Wednesday, 25 July 2018

Hamilton Review

Once upon a time, there was a man who cared so very little for musicals. Quite a lot of them actually - but I am talking about one particular individual who made a fatal error. That mistake was to marry a woman who was absolutely obsessed with the bloody things.

So he took her to Book of Mormon and Wicked. He watched Disney movies and Les Miserables. He listened to musical songs whenever she stuck them on Pandora. And in doing so, he accepted that they were just stories and music and jokes the same as most anything else. But this never blossomed into a fullblooded love of the thing.

That was until Hamilton.

Because Hamilton is one hell of a story. It has the power of an 800 lb gorilla. A gorilla made from titanium. And that has bombs strapped to its fists.

Part of that power comes from Alexander Hamilton’s own life. Going into the show, I only knew that Hamilton was an early Secretary of the Treasury and died duelling (thanks Something Positive). I didn’t know the extent to which his tale was a straight up Greek tragedy. I didn’t know how influential he’d been or the many things he’d done. Lin-Manuel Miranda deserves a pat on the back for spotting this half-forgotten story and the potential in it if nothing else.
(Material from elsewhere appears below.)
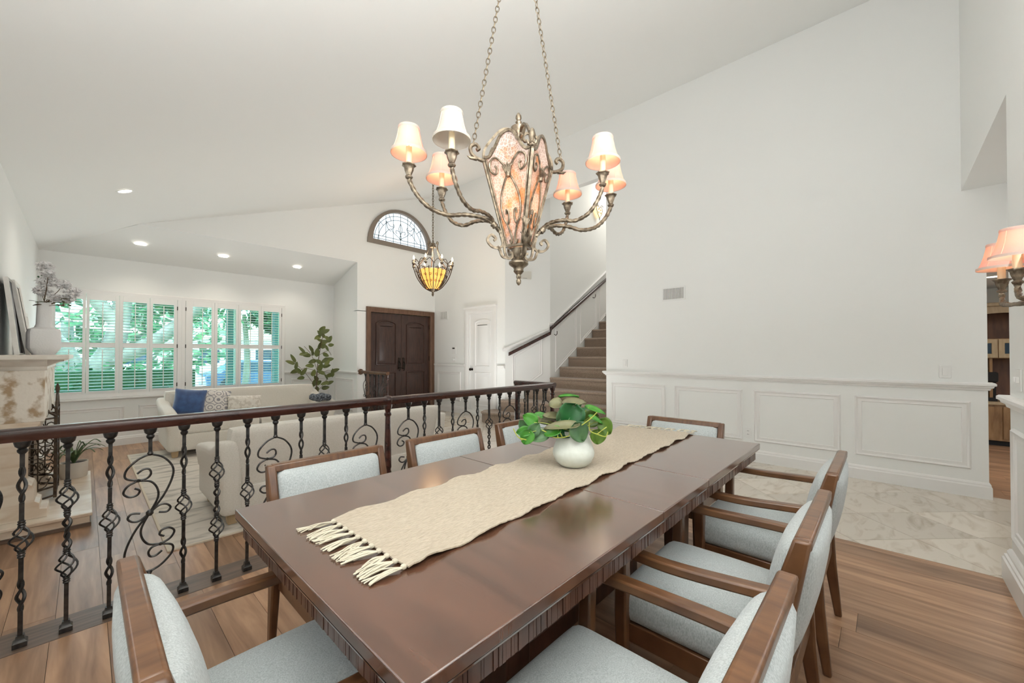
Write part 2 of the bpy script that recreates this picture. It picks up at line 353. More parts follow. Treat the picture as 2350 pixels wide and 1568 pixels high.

But there are so many things else. The songs are incredible. Rap’s ability to enthrall and amaze with the sudden twists of its wordplay are fused perfectly the musical’s love of big emotive choruses. I wonder whether the surely inevitable imitators will be able to handle these two influences half as deftly. I’m going to guess mostly no, but I hope enough do that rap musicals take off and become a thing. They need to be a thing.

Of course, the rap element also adds to Miranda’s decision to cast the play as predominantly black. There’s so many words that have been written about that, and better than I can write them, that I will stick to one point and one point alone. That is the added weight given to many of the lines placed in the founding fathers’ mouths by the fact it is a black man speaking them. The contradiction between their words on liberty opposed to their actions regarding slavery is sharp, but sometimes forgotten. Not here.

It seems that no nuance or contradiction in words is missed here. And it is that textual density that is the final and greatest source of Hamilton’s power. Every re-listen to the soundtrack sounds better as a consequence. That textual density allows Hamilton to be history lesson, character study, philosophical treatise and incredible entertainment all at once. Anyone who claims to love words should listen to the songs and read the lyrics and see just how much Miranda accomplished here.

Those words are the most fitting tribute there could be to Alexander Hamilton; a piece of art that matches his inexhaustible energy and eloquence.

And that’s why I might be a little obsessed with a musical.